On March 31, PBS's Frontline took an in-depth look at the U.S. healthcare system in Sick Around America, offering a prime opportunity to explore single-payer-or so thought the correspondent originally slated to do the show, T.R. Reid. In Frontline's 2008 special Sick Around the World, Reid examined healthcare systems in other developed countries, concluding that in nations where there is some private-sector role in health financing, one of the central lessons is that they "all impose limits"-including that insurance companies "can't make a profit on basic care." The show discussed single-payer alternatives, including Taiwan's healthcare system.
But in Sick Around America, the only alternative to the current U.S. healthcare system that was examined in any depth was Massachusetts' system of mandating that people buy insurance from for-profit health insurance companies. Reid, who was contracted to be the correspondent for the new documentary, quit over concerns that it contradicted his earlier research (Corp-orate Crime Reporter, 4/2/09): I said to them, mandating for-profit insurance is not the lesson from other countries in the world.... I said, I'm not going to be in a film that contradicts my previous film and my book. They said I had to be in the film because I was under contract. I insisted that I couldn't be. And we parted ways.
After FAIR criticized the film (4/7/09), Frontline pointed out that the show's narrator mentions that "other developed countries bar health insurance companies from making profits on basic care and cap their administrative costs." Of course, one brief mention in an hour-long show hardly constitutes a fair hearing.

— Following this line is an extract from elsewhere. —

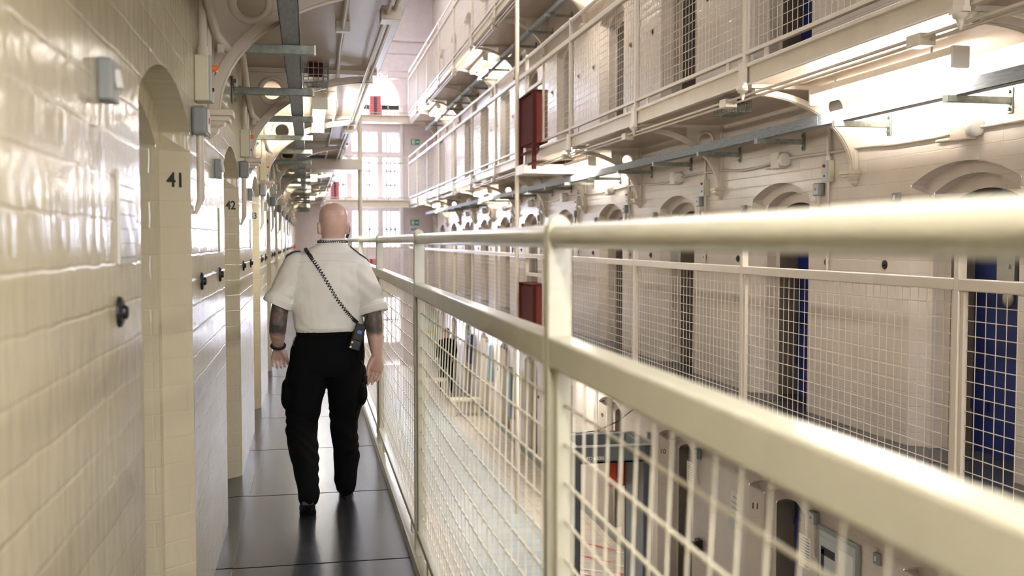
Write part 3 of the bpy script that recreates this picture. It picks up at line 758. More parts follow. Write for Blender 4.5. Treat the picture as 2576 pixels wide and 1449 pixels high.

As FAIR's study found, most mentions of single-payer tend to come from its critics, who bring it up in order to shoot it down-such as when Fox's Sean Hannity argued (2/19/09), "If we look at England, if we look at France, if we look at Canada, the single-payer, the worst thing we can do if we really care about kids is let the government run the healthcare system."
Single-payer did recently get a new proponent in corporate media with MSNBC's hiring of populist radio host Ed Schultz to fill its 6 p.m. slot. Since going on the air April 6, Schultz has questioned guests about single-payer multiple times, as when he asked why the Democrats won't put such a plan on the table (4/27/09): "The majority of the health providers, the majority of Americans want single-payer. You've got a president with a 69 percent approval rating. What are they waiting for?"
Schultz ought to ask the question not just of Democrats, but of his corporate media colleagues as well.